Наказание зависит от формы вины. При наличии умысла виновный отправлялся на каторгу и жестоко наказывался (вероятно, в этом случае имелись в виду телесные наказания), а при особой тяжести содеянного подлежал смертной казни. Неосторожная форма вины влекла наказание «мягче» – наложение денежного штрафа, заключение в тюрьму, шпицрутены. Суду предоставлялось право назначать и иные виды наказания, на этот счет артикул содержал специальное указание («прочим, по великости преступления»).

Характеризуя рассматриваемое деяние, В. М. Клеандрова пишет: «В составе этого преступления был очень важен умысел (нарочно и нагло), так как он означал сопротивление государственной власти, нарушение политического режима»[296]. Утверждение автора представляется неточным. Политический режим как совокупность средств и способов осуществления государственной власти, выражающих ее содержание и характер, не мог быть нарушен срыванием и порчей правительственных указов и распоряжений.

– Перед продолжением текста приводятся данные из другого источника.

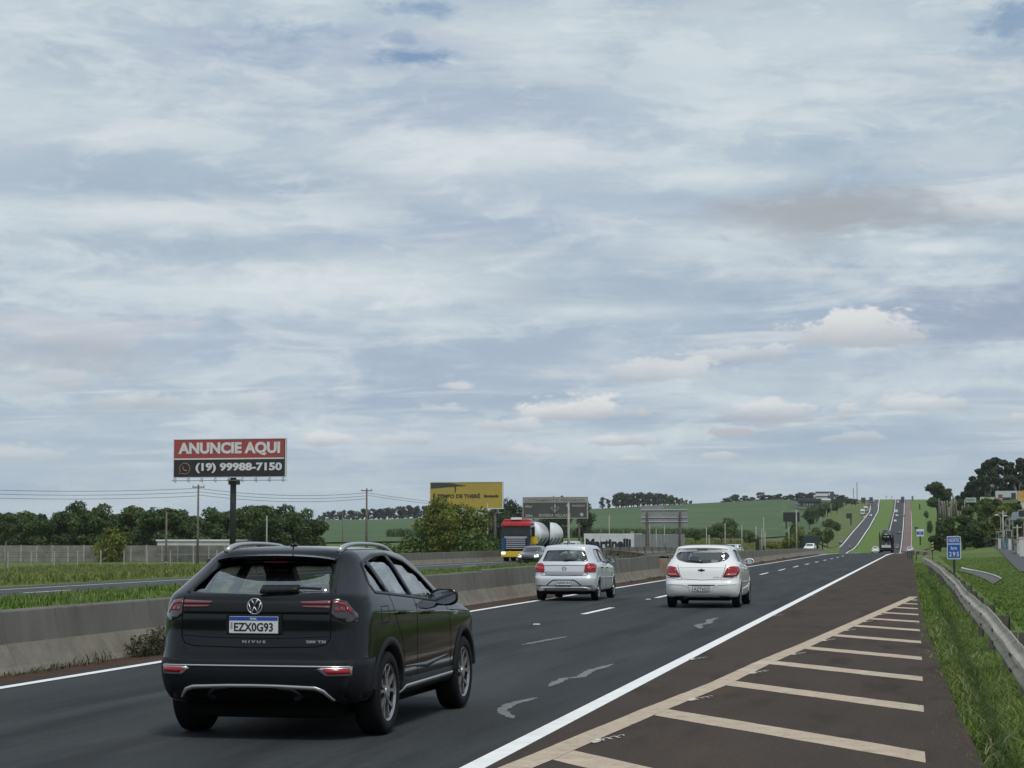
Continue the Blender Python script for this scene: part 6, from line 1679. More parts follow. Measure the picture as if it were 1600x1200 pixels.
# ------------------------------------------------------------------ billboards
def billboard(name, label, px0, px1, py0, py1, D, face_m, frame_m, pole_px=None, pole_w=1.0, base_py=None, yaw=0.0, thick=.35, cat='billboard', legs=None, zg=None):
    x0, x1 = at(px0, D, 0)[0], at(px1, D, 0)[0]; z0, z1 = zpix(py1, D), zpix(py0, D)
    cx = (x0 + x1) / 2; W_ = (x1 - x0) ; Wd = W_ / math.cos(yaw)
    zg = zg if zg is not None else height(cx, D)
    t = thing(name, label, cat, (cx, D, zg), yaw)
    a, b = z0 - zg, z1 - zg
    bm = bmesh.new(); bbox(bm, -Wd/2, Wd/2, 0, thick, a, b, .02); obj('panel', bm, face_m, t)
    bm = bmesh.new(); f_ = .09 * (D / 230)
    for q in ((-Wd/2 - f_, Wd/2 + f_, b, b + f_), (-Wd/2 - f_, Wd/2 + f_, a - f_, a), (-Wd/2 - f_, -Wd/2, a, b), (Wd/2, Wd/2 + f_, a, b)): box(bm, q[0], q[1], -.05, thick + .05, q[2], q[3])
    obj('frame', bm, frame_m, t)
    for lx in (legs if legs is not None else ([(pole_px, pole_w)] if pole_px else [])):
        X = (lx[0] - (px0 + px1) / 2) * D / F / math.cos(yaw); r = lx[1] / 2
        bm = bmesh.new(); tube(bm, [(X, thick + r * .6, -1), (X, thick + r * .6, b - .3)], r, 16 if r > .3 else 8); obj('pole', bm, M_STEEL if pole_w > .5 else M_WOOD, t, True)
    return t, Wd, a, b
def bb_text(t, body, x, z, w, h, m, proud=.02, off=.02, extr=.01, sp=1.0):
    return text_mesh('lettering', body, 1.0, m, t, Matrix.Translation((x, -proud, z)) @ Matrix.Rotation(PI/2, 4, 'X'), width=w, height=h, extrude=extr, offset=off, spacing=sp)
def bb_rect(t, name, x0, x1, z0, z1, m, proud=.012, back=.004):
    bm = bmesh.new(); box(bm, x0, x1, -proud, back, z0, z1); return obj(name, bm, m, t)
B_RED = mat('board_red', (0.36, 0.045, 0.045), .55, col2=(.30, .06, .055), nscale=.8)
B_BLK = mat('board_black', (0.016, 0.017, 0.020), .5)
B_WHT = mat('board_white', (0.66, 0.66, 0.67), .6, col2=(.58, .58, .60), nscale=1.5)
t, Wd, a, b = billboard('billboard', 'tall red and black billboard on one thick dark pole above the tree row', 272.5, 447.5, 685.5, 744.5, 222, B_BLK, B_WHT, 364.5, .72, yaw=-.03, zg=-1.2)
H_ = b - a; u = Wd / 175.0
mid = b - H_ * .52
bb_rect(t, 'red_field', -Wd/2 + .02, Wd/2 - .12, mid + .1, b - .03, B_RED)
bb_rect(t, 'white_rule', -Wd/2 + .02, Wd/2 - .15, mid - .06, mid + .10, B_WHT, .02)
bb_text(t, 'ANUNCIE AQUI', -.05, (b + mid) / 2 + .03, Wd * .915, H_ * .36, B_WHT, .03, .045)
bb_text(t, '(19) 99988-7150', Wd * .085, a + H_ * .24, Wd * .775, H_ * .27, B_WHT, .03, .04)
# round speech mark with a handset
bm = bmesh.new(); lx, lz, lr = -Wd * .40, a + H_ * .23, H_ * .145; C_OR = mat('board_orange', (.48, .24, .17), .6)
P_ = [(lx + lr * math.cos(q), -.035, lz + lr * math.sin(q)) for q in np.linspace(math.radians(-120), math.radians(205), 26)]
tube(bm, P_ + [(lx - lr * 1.15, -.035, lz - lr * 1.0), P_[0]], .035, 5); obj('speech_mark', bm, C_OR, t)
bm = bmesh.new(); tube(bm, [(lx - lr * .35, -.035, lz + lr * .42), (lx - lr * .42, -.035, lz + lr * .1), (lx - lr * .05, -.035, lz - lr * .32), (lx + lr * .40, -.035, lz - lr * .40)], [.075, .04, .04, .075], 6); obj('handset', bm, C_OR, t)
# catwalk under the board with brackets
bm = bmesh.new(); box(bm, -Wd/2, Wd/2 + .3, -.7, -.1, a - .46, a - .40); obj('catwalk', bm, M_STEELG, t)
for k in range(9):
    bm = bmesh.new(); X = -Wd/2 + .2 + (Wd - .4) * k / 8; tube(bm, [(X, .1, a), (X, -.6, a - .42)], .035, 5); tube(bm, [(X, .15, a), (X, .15, a - .62), (X, -.6, a - .44)], .03, 5); obj('bracket', bm, M_STEEL, t)
bm = bmesh.new(); box(bm, -.55, 1.2, .35, .7, a + .1, a + .5); obj('cross_beam', bm, M_STEEL, t)
bm = bmesh.new(); tube(bm, [(Wd * .03 , .6, a - .9), (Wd * .03, .6, a - .3)], .7, 12); obj('pole_head', bm, M_STEEL, t)

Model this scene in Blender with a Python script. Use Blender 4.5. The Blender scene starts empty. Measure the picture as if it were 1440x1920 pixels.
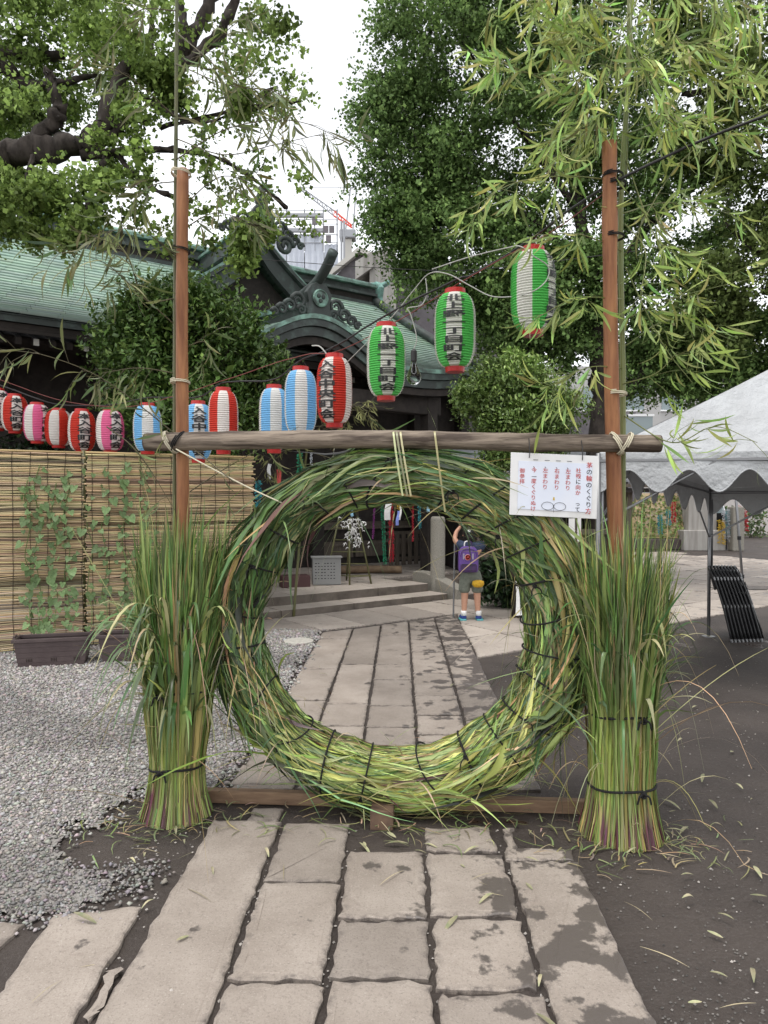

Суровость наказания, предусмотренного арт. 203, в принципе отражает общую тенденцию времени правления Петра I жестоко карать всех преступников, посягающих на государственную власть и ее атрибуты. В специальном указе царя (24 апреля 1713 г.) по этому поводу было заявлено: «Сказать во всем государстве, дабы неведением нихто не отговаривался, что все преступники и повредители интересов государственных с вымыслу… без всякия пощады казнит смертью…»[297].

Артикул 204 «главы двадцать третьей – о палаче и профосах» посвящен защите личности представителя власти, осуществляющего функции военной полиции, по исполнению приговора суда и др. «Никто да не дерзает генералу-гевальдигеру[298], профосам[299] и протчим судейским служителям, во управлении чина их, и когда оныя захотят взять винного, возбранять и воспрепятствовать, ниже б им противитися, ниже на палача каким образом нападать, когда он какую казнь по указу отправлять будет, под потерянием живота». С. А. Цветков, на наш взгляд, ошибается, заявляя, что данный артикул не имеет санкции[300]. Во-первых, непосредственно в его тексте содержится указание на «потеряние живота», что означает смертную казнь. Во-вторых, содержание артикулов нельзя трактовать в отрыве от имеющегося толкования к нему. А в последнем указано, что потерпевшие – «…суть слуги началства; и ежели им что непристойное учинится, почитается властно, якобы высокому началству самому сие приключилось, и в отправлении должности их помешано»[301]. Любое же посягательство на «высокое начальство» согласно Артикулу воинскому каралось смертной казнью.

Многие нормы Артикула воинского в том или ином виде встречаются в Уставе морском 1720 г.[302]

Таким образом, можно сделать вывод, что уголовное право петровской эпохи сделало значительный шаг в разработке основных положений учения о преступлении и наказании вообще, в уголовно-правовой охране власти в частности. Однако уровень уголовно-правовой доктрины еще не позволял систематизировать посягательства по их социальной направленности, объекту преступления. Это особенно заметно по отношению к рассматриваемым деяниям. В Артикуле воинском, как и в прежнем законодательстве, власть как таковая и интересы ее ветвей (законодательной, судебной и исполнительной) в качестве объекта самостоятельной уголовно-правовой охраны не выделяются, нормы, направленные на защиту указанных отношений, как правило, размещаются в разных структурных частях закона, в достаточно произвольной последовательности. Причем так же делалось и после Петра I. Достаточно обратиться, например, к Уставу благочиния и полицейскому 1782 г.